Shenhua has stakes in at least two power plants using highly efficient supercritical thermal coal technology, which involves burning coal to make steam at a much higher than usual temperature and pressure, which lowers emissions. A subsidiary is building China's biggest wind farm.
In China and elsewhere, a key focus is on integrated gasification combined-cycle, or IGCC, a technology that converts coal to a clean-burning gas to power an electricity-generating turbine.
But even IGCC power plants emit big amounts of carbon dioxide. The technology for capturing those emissions is still under development.
A visit to an IGCC plant in Tampa, Fla., last year left Ling impressed but unconvinced. He grilled his hosts on how much the plant cost to build and operate, on rates paid for the electricity it generates and their profit level, but didn't get any answers because it is only an experimental plant.
"If in the United States, you can't have a successful commercial case, in China how can we do it?" he asks.

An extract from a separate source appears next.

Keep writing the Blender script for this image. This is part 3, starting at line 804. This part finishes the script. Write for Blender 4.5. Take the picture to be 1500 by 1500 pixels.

For now, Shenhua Energy is focused on growth.
The company is moving aggressively into coal liquefaction, hoping to parlay its massive reserves into pricier fuels and chemicals.
By 2010, it expects to own all of the group's assets and is likely to have acquired some overseas mines as well, boosting its total sales to more than 300 million tons a year, Ling said.
Shenhua also is considering possible links with St. Louis-based Peabody and AngloCoal, the coal mining unit of London-based Anglo American.
Australia's strong legal system, rich coal reserves and modern are lures.
"The only issue is the price," Ling said. "To buy something in Australia means we will pay a higher price than in Indonesia or Vietnam."